'Superbad' sails to top spot, while 'Invasion' falters

August 20, 2007|David Germain, Associated Press

LOS ANGELES -- "Superbad" was super good at the box office, proving that a no-name cast could hold its own amid A-list summer blockbusters.

Sony's comedy about the misadventures of two high school buddies trying to score booze, took in $31.2 million to debut as the weekend's No. 1 movie, according to studio estimates yesterday.

"Superbad" knocked off the previous weekend's top flick, New Line's "Rush Hour 3," which slipped to second place with $21.8 million, raising its total to $88.2 million.

The Warner Bros. sci-fi tale "The Invasion," starring Nicole Kidman and Daniel Craig in an update of "Invasion of the Body Snatchers," opened a weak No. 5 with $6 million.

"Superbad" maintains the pattern of producer Judd Apatow's earlier hits, "Knocked Up" and "The 40-Year-Old Virgin," which he directed. Apatow and his collaborators, including "Knocked Up" star and "Superbad" co-writer and co-star Seth Rogen, package crude, R-rated humor with clever, authentic dialogue far smarter than what's normally seen in summer comedies.

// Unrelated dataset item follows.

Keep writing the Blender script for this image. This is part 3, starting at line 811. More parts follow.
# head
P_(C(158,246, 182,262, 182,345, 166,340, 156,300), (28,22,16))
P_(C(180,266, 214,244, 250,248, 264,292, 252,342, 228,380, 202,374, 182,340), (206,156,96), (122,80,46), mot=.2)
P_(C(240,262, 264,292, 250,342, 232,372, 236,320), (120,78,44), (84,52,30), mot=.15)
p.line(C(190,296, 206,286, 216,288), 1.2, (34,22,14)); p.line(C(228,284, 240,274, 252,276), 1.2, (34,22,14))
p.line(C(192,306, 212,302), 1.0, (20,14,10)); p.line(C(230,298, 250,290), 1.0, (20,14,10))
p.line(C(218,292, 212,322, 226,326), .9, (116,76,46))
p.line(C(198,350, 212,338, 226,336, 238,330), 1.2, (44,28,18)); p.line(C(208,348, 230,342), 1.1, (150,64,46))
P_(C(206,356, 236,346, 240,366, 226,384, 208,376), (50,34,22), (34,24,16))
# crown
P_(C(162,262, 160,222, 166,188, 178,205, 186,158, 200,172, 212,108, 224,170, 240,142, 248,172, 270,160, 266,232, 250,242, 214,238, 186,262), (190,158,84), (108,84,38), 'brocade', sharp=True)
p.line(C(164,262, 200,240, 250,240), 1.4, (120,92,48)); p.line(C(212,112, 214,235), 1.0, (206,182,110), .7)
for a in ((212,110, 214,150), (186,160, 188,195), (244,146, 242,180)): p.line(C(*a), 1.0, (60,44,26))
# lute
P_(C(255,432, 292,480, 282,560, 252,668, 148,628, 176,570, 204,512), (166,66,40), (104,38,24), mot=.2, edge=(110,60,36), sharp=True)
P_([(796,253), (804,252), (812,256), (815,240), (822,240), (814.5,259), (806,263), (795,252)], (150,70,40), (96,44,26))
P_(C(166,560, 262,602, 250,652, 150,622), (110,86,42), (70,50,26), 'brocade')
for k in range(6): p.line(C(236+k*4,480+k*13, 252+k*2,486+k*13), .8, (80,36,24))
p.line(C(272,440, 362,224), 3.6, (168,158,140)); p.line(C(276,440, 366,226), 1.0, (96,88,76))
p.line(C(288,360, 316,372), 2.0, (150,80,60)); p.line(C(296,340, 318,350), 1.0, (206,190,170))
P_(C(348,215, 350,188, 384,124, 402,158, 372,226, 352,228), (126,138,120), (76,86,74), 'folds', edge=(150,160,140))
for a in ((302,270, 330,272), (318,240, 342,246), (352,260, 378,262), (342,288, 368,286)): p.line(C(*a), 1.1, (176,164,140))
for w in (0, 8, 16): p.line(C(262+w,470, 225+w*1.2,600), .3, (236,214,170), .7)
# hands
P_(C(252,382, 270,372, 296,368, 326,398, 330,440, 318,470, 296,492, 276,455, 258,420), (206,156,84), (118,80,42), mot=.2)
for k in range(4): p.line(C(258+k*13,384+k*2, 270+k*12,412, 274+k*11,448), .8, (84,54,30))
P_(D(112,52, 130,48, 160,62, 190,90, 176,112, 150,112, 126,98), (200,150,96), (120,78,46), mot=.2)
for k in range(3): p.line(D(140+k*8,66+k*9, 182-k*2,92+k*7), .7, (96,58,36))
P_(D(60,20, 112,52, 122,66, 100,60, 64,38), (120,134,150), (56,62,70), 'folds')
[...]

Shot on a modest $20 million budget, "Superbad" had a slightly better debut than "Knocked Up," which opened in June with $30.7 million and went on become a $100 million hit.

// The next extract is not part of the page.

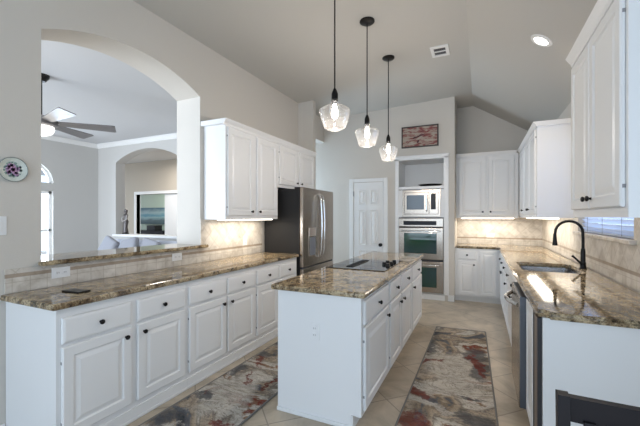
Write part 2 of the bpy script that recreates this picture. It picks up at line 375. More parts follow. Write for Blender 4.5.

"I think a genuinely funny movie always has a shot at doing well, because so few movies are really funny," Apatow told the Associated Press.

"Superbad," co-written by Rogen and his high school best friend Evan Goldberg, stars Jonah Hill and Michael Cera as pals on a quest for alcohol to impress the foxy host of a party. Rogen costars as an inept cop who ends up carousing with the teens, while Christopher Mintz-Plasse proves a scene-stealer as Hill and Cera's super-geeky friend.

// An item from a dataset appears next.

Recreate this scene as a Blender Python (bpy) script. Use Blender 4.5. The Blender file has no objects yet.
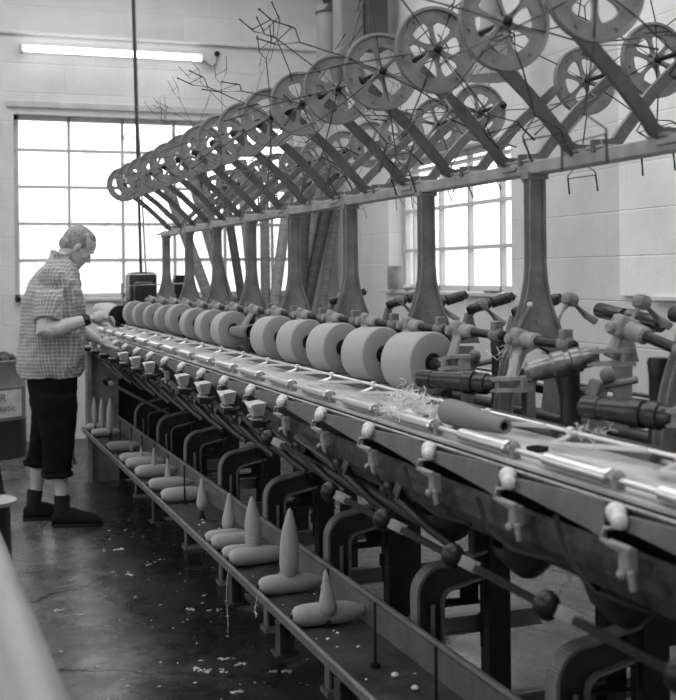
import bpy, bmesh, math, random
from mathutils import Vector, Matrix, Euler, noise
random.seed(7)
V = Vector
sc = bpy.context.scene
COL = sc.collection
PI = math.pi

# ------------------------------------------------------------------ camera solved from the photograph
F, TH, H, ROLL, PX, PY = 1150.0, math.radians(19.9), 1.48, math.radians(.57), 338.0, 273.0
S_, C_ = math.sin(TH), math.cos(TH)
def ray(x, y):
    u, v = x - PX, PY - y
    u2 = (u*math.cos(ROLL) + v*math.sin(ROLL))/F
    v2 = (v*math.cos(ROLL) - u*math.sin(ROLL))/F
    return V((S_ + u2*C_, C_ - u2*S_, v2))
def atY(x, y, Y):
    r = ray(x, y); t = Y/r.y
    return V((r.x*t, Y, H + r.z*t))
def atX(x, y, X):
    r = ray(x, y); t = X/r.x
    return V((X, r.y*t, H + r.z*t))

# ------------------------------------------------------------------ materials
def mat(name, col, rough=.5, metal=0., var=.0, scale=8., bump=0., bscale=40., col2=None, coat=0., stretch=None, spec=.5):
    m = bpy.data.materials.new(name); m.use_nodes = True
    nt = m.node_tree; b = nt.nodes['Principled BSDF']
    def g(c): return (c, c, c, 1) if not isinstance(c, tuple) else (*c, 1)
    b.inputs['Base Color'].default_value = g(col)
    b.inputs['Roughness'].default_value = rough
    b.inputs['Metallic'].default_value = metal
    b.inputs['Specular IOR Level'].default_value = spec
    if coat: b.inputs['Coat Weight'].default_value = coat
    tc = nt.nodes.new('ShaderNodeTexCoord'); src = tc.outputs['Object']
    if stretch:
        mp = nt.nodes.new('ShaderNodeMapping'); mp.inputs['Scale'].default_value = stretch
        nt.links.new(src, mp.inputs['Vector']); src = mp.outputs['Vector']
    if var or col2 is not None:
        n = nt.nodes.new('ShaderNodeTexNoise'); n.inputs['Scale'].default_value = scale
        n.inputs['Detail'].default_value = 6; n.inputs['Roughness'].default_value = .65
        nt.links.new(src, n.inputs['Vector'])
        r = nt.nodes.new('ShaderNodeValToRGB')
        r.color_ramp.elements[0].position = .32; r.color_ramp.elements[1].position = .68
        lo = col2 if col2 is not None else col*(1 - var)
        hi = col if col2 is not None else min(1, col*(1 + var))
        r.color_ramp.elements[0].color = g(lo); r.color_ramp.elements[1].color = g(hi)
        nt.links.new(n.outputs['Fac'], r.inputs['Fac']); nt.links.new(r.outputs['Color'], b.inputs['Base Color'])
    if bump:
        n2 = nt.nodes.new('ShaderNodeTexNoise'); n2.inputs['Scale'].default_value = bscale; n2.inputs['Detail'].default_value = 4
        nt.links.new(src, n2.inputs['Vector'])
        bp = nt.nodes.new('ShaderNodeBump'); bp.inputs['Strength'].default_value = bump; bp.inputs['Distance'].default_value = .004
        nt.links.new(n2.outputs['Fac'], bp.inputs['Height']); nt.links.new(bp.outputs['Normal'], b.inputs['Normal'])
    return m

M = {}
M['cast'] = mat('grey_painted_cast_iron', .20, .48, var=.35, scale=9, bump=.5, bscale=60)
M['rail'] = mat('worn_grey_rail', .30, .5, var=.25, scale=14, bump=.4)
M['bar'] = mat('grey_bar', .12, .5, var=.3, scale=12, bump=.4)
M['wheel'] = mat('grey_wheel', .23, .48, var=.3, scale=14, bump=.4)
M['dark'] = mat('oily_dark_iron', .011, .42, var=.5, scale=12, bump=.5, spec=.35)
M['darkm'] = mat('dark_grease_and_shade_iron', .03, .38, var=.6, scale=10, bump=.5)
M['black'] = mat('black_enamel', .010, .32, spec=.35)
M['mandrel'] = mat('blackened_mandrel', .035, .25, metal=.3, var=.4, scale=30)
M['gunmetal'] = mat('worn_gunmetal', .22, .3, metal=.8, var=.4, scale=25)
M['chrome'] = mat('polished_steel', .75, .3, metal=1.)
M['steel'] = mat('dull_steel', .4, .38, metal=.8, var=.3, scale=20)
M['arm'] = mat('light_grey_casting', .27, .45, var=.3, scale=20, bump=.4)
M['deck'] = mat('worn_deck_sheet', .47, .42, var=.36, scale=5, bump=.4, bscale=25, stretch=(5, .8, 1))
M['fin'] = mat('grey_fin_plate', .15, .5, var=.3, scale=8, bump=.3)
M['porcelain'] = mat('white_porcelain', .62, .3, var=.15, scale=30)
M['cup'] = mat('pale_cup', .45, .5, var=.2, scale=25)
M['wire'] = mat('dark_wire', .05, .45, metal=.4)
M['brass'] = mat('pale_rod', .8, .3, metal=.7)
M['rubber'] = mat('black_rubber', .012, .65, spec=.3)
M['trough'] = mat('mottled_trough', .085, .38, scale=18, bump=.8, bscale=26, col2=.008, spec=.35)
M['collar'] = mat('pale_lever_collar', .32, .5, var=.25, scale=20)
M['lever'] = mat('dark_lever', .04, .5, var=.4, scale=14)
M['leather'] = mat('dark_drum', .07, .3, var=.3, scale=20)
M['traymetal'] = mat('tray_rail_metal', .14, .42, var=.35, scale=9, bump=.4)
M['traypan'] = mat('dirty_tray_pan', .04, .5, var=.8, scale=9, bump=.5)
M['fluff'] = mat('lint', .75, .95, var=.3, scale=60)
M['lintfloor'] = mat('lint_scraps', .42, .95)
M['thread'] = mat('white_thread', .7, .9)
M['cardboard'] = mat('cardboard_tube', .20, .8, var=.35, scale=6, stretch=(1, 1, 9))
M['cardboard2'] = mat('dark_cardboard_tube', .06, .8, var=.5, scale=6, stretch=(1, 1, 9))
M['cardboard3'] = mat('pale_cardboard_tube', .24, .8, var=.35, scale=6, stretch=(1, 1, 9))
M['paint'] = mat('window_frame_paint', .5, .5, var=.1)
M['skin'] = mat('skin', .46, .5, var=.12, scale=25, bump=.15, bscale=120)
M['hair'] = mat('grey_hair', .25, .7, var=.45, scale=80, bump=.8, bscale=160, stretch=(1, 1, .25))
M['trouser'] = mat('dark_trousers', .007, .9, var=.4, scale=10, bump=.35, bscale=30, spec=.12)
M['sock'] = mat('dark_sock', .01, .95)
M['shoe'] = mat('black_shoe', .010, .8, bump=.5, spec=.2)
M['drum'] = mat('grey_drum_paint', .16, .45, var=.25, scale=4)
M['drumdark'] = mat('dark_drum_paint', .03, .4)
M['label'] = mat('paper_label', .5, .7, var=.15, scale=8)
M['ink'] = mat('grey_ink', .1, .8)
M['duct'] = mat('grey_duct', .24, .55, var=.15, scale=2)
M['ductd'] = mat('dark_column_paint', .08, .6, var=.2, scale=2)
M['plastic'] = mat('pale_grey_enamel', .26, .42, var=.1, scale=5)
M['lampbody'] = mat('lamp_body', .6, .4)
M['wood'] = mat('weathered_wood', .11, .75, var=.4, scale=6, stretch=(6, 6, 1), bump=.5)
M['cone'] = mat('grey_paper_cone', .17, .6, var=.12, scale=20)

def wall_mat(name, base, seam=.86, rowh=.26, bw=.55):
    m = bpy.data.materials.new(name); m.use_nodes = True; nt = m.node_tree; b = nt.nodes['Principled BSDF']
    b.inputs['Roughness'].default_value = .75
    geo = nt.nodes.new('ShaderNodeTexCoord')
    sep = nt.nodes.new('ShaderNodeSeparateXYZ'); nt.links.new(geo.outputs['Object'], sep.inputs[0])
    ad = nt.nodes.new('ShaderNodeMath'); ad.operation = 'ADD'
    nt.links.new(sep.outputs['X'], ad.inputs[0]); nt.links.new(sep.outputs['Y'], ad.inputs[1])
    cmb = nt.nodes.new('ShaderNodeCombineXYZ'); nt.links.new(ad.outputs[0], cmb.inputs['X']); nt.links.new(sep.outputs['Z'], cmb.inputs['Y'])
    br = nt.nodes.new('ShaderNodeTexBrick'); br.inputs['Scale'].default_value = 1
    br.inputs['Brick Width'].default_value = bw; br.inputs['Row Height'].default_value = rowh
    br.inputs['Mortar Size'].default_value = .007; br.inputs['Mortar Smooth'].default_value = 1
    br.inputs['Color1'].default_value = (base, base, base, 1); br.inputs['Color2'].default_value = (base*.95,)*3 + (1,)
    br.inputs['Mortar'].default_value = (base*seam,)*3 + (1,)
    nt.links.new(cmb.outputs[0], br.inputs['Vector'])
    n = nt.nodes.new('ShaderNodeTexNoise'); n.inputs['Scale'].default_value = 2.2; n.inputs['Detail'].default_value = 8
    nt.links.new(geo.outputs['Object'], n.inputs['Vector'])
    r = nt.nodes.new('ShaderNodeValToRGB'); r.color_ramp.elements[0].position = .3; r.color_ramp.elements[1].position = .6
    r.color_ramp.elements[0].color = (.86,)*3 + (1,); r.color_ramp.elements[1].color = (1, 1, 1, 1)
    nt.links.new(n.outputs['Fac'], r.inputs['Fac'])
    mx = nt.nodes.new('ShaderNodeMixRGB'); mx.blend_type = 'MULTIPLY'; mx.inputs[0].default_value = 1
    nt.links.new(br.outputs['Color'], mx.inputs[1]); nt.links.new(r.outputs['Color'], mx.inputs[2])
    nt.links.new(mx.outputs[0], b.inputs['Base Color'])
    bp = nt.nodes.new('ShaderNodeBump'); bp.inputs['Strength'].default_value = .5; bp.inputs['Distance'].default_value = .006; bp.invert = True
    nt.links.new(br.outputs['Fac'], bp.inputs['Height'])
    n3 = nt.nodes.new('ShaderNodeTexNoise'); n3.inputs['Scale'].default_value = 14; n3.inputs['Detail'].default_value = 5
    nt.links.new(geo.outputs['Object'], n3.inputs['Vector'])
    bp2 = nt.nodes.new('ShaderNodeBump'); bp2.inputs['Strength'].default_value = .35; bp2.inputs['Distance'].default_value = .01
    nt.links.new(n3.outputs['Fac'], bp2.inputs['Height']); nt.links.new(bp.outputs['Normal'], bp2.inputs['Normal'])
    nt.links.new(bp2.outputs['Normal'], b.inputs['Normal'])
    return m
M['wall'] = wall_mat('whitewashed_blockwork', .67, .965)
M['wallbright'] = wall_mat('fresh_white_blockwork', .86, .97)

def floor_mat():
    m = bpy.data.materials.new('worn_oily_concrete'); m.use_nodes = True; nt = m.node_tree; b = nt.nodes['Principled BSDF']
    tc = nt.nodes.new('ShaderNodeTexCoord')
    def noi(s, d=8, rg=.6):
        n = nt.nodes.new('ShaderNodeTexNoise'); n.inputs['Scale'].default_value = s; n.inputs['Detail'].default_value = d
        n.inputs['Roughness'].default_value = rg; nt.links.new(tc.outputs['Object'], n.inputs['Vector']); return n
    def ramp(src, p0, c0, p1, c1):
        r = nt.nodes.new('ShaderNodeValToRGB'); r.color_ramp.elements[0].position = p0; r.color_ramp.elements[1].position = p1
        r.color_ramp.elements[0].color = (c0,)*3 + (1,); r.color_ramp.elements[1].color = (c1,)*3 + (1,)
        nt.links.new(src, r.inputs['Fac']); return r
    a = ramp(noi(1.6).outputs['Fac'], .36, .06, .62, .16)
    a2 = ramp(noi(14, 10, .75).outputs['Fac'], .35, .55, .7, 1.4)
    mx = nt.nodes.new('ShaderNodeMixRGB'); mx.blend_type = 'MULTIPLY'; mx.inputs[0].default_value = 1
    nt.links.new(a.outputs['Color'], mx.inputs[1]); nt.links.new(a2.outputs['Color'], mx.inputs[2])
    # darker strip along the foot of the machine, with a ragged border
    sx = nt.nodes.new('ShaderNodeSeparateXYZ'); nt.links.new(tc.outputs['Object'], sx.inputs[0])
    sn = nt.nodes.new('ShaderNodeMath'); sn.operation = 'MULTIPLY_ADD'; sn.inputs[1].default_value = 1.0
    nt.links.new(noi(2.2, 6).outputs['Fac'], sn.inputs[0]); nt.links.new(sx.outputs['X'], sn.inputs[2])
    stn = ramp(sn.outputs[0], .0, 1., 1., .3)
    mrr = nt.nodes.new('ShaderNodeMapRange'); mrr.inputs['From Min'].default_value = 1.2; mrr.inputs['From Max'].default_value = 1.55; nt.links.new(sn.outputs[0], mrr.inputs['Value'])
    nt.links.new(mrr.outputs[0], stn.inputs['Fac'])
    e1 = stn.color_ramp.elements.new(.55); e1.color = (.28, .28, .28, 1)
    mr2 = nt.nodes.new('ShaderNodeMapRange'); mr2.inputs['From Min'].default_value = 1.85; mr2.inputs['From Max'].default_value = 2.2; nt.links.new(sn.outputs[0], mr2.inputs['Value'])
    mxs = nt.nodes.new('ShaderNodeMixRGB'); nt.links.new(mr2.outputs[0], mxs.inputs[0]); nt.links.new(stn.outputs['Color'], mxs.inputs[1]); mxs.inputs[2].default_value = (1.1, 1.1, 1.1, 1)
    mst = nt.nodes.new('ShaderNodeMixRGB'); mst.blend_type = 'MULTIPLY'; mst.inputs[0].default_value = 1
    nt.links.new(mx.outputs[0], mst.inputs[1]); nt.links.new(mxs.outputs[0], mst.inputs[2]); mx = mst
    # cracks
    vo = nt.nodes.new('ShaderNodeTexVoronoi'); vo.feature = 'DISTANCE_TO_EDGE'; vo.inputs['Scale'].default_value = .62
    wn = noi(3, 5); vm = nt.nodes.new('ShaderNodeVectorMath'); vm.operation = 'MULTIPLY_ADD'
    nt.links.new(wn.outputs['Color'], vm.inputs[0]); vm.inputs[1].default_value = (.3, .3, 0); nt.links.new(tc.outputs['Object'], vm.inputs[2])
    nt.links.new(vm.outputs[0], vo.inputs['Vector'])
    cr = ramp(vo.outputs['Distance'], .001, .15, .006, 1.)
    mx2 = nt.nodes.new('ShaderNodeMixRGB'); mx2.blend_type = 'MULTIPLY'; mx2.inputs[0].default_value = 1
    nt.links.new(mx.outputs[0], mx2.inputs[1]); nt.links.new(cr.outputs['Color'], mx2.inputs[2])
    # fine lint specks trodden into the floor
    sp = ramp(noi(60, 3, .6).outputs['Fac'], .70, 0, .76, .16)
    ad = nt.nodes.new('ShaderNodeMixRGB'); ad.blend_type = 'ADD'; ad.inputs[0].default_value = 1
    nt.links.new(mx2.outputs[0], ad.inputs[1]); nt.links.new(sp.outputs['Color'], ad.inputs[2])
    nt.links.new(ad.outputs[0], b.inputs['Base Color'])
    rr = ramp(noi(2.4, 8, .7).outputs['Fac'], .35, .15, .65, .42)
    nt.links.new(rr.outputs['Color'], b.inputs['Roughness'])
    bp = nt.nodes.new('ShaderNodeBump'); bp.inputs['Strength'].default_value = .14; bp.inputs['Distance'].default_value = .008
    nt.links.new(noi(9, 8, .7).outputs['Fac'], bp.inputs['Height']); nt.links.new(bp.outputs['Normal'], b.inputs['Normal'])
    return m
M['floor'] = floor_mat()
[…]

Overall Hollywood revenues rose with the top 12 movies taking in $110.5 million, up 21 percent from the same weekend last year, when "Snakes on a Plane" opened at No. 1 with $15.2 million. Movie attendance is running 5 percent ahead of last summer's, according to Media By Numbers.

The Weinstein Co. release "The Last Legion," featuring Ben Kingsley in an action tale set in ancient Rome, tanked with $2.6 million, finishing at No. 12.

In narrower release, MGM's comedy "Death at a Funeral," a tale of outrageous goings-on at a British patriarch's farewell, opened solidly with $1.3 million.

Warner Independent's "The 11th Hour," a global-crisis documentary on ecological issues co-written, coproduced, and narrated by Leonardo DiCaprio, debuted well in four theaters with $56,000.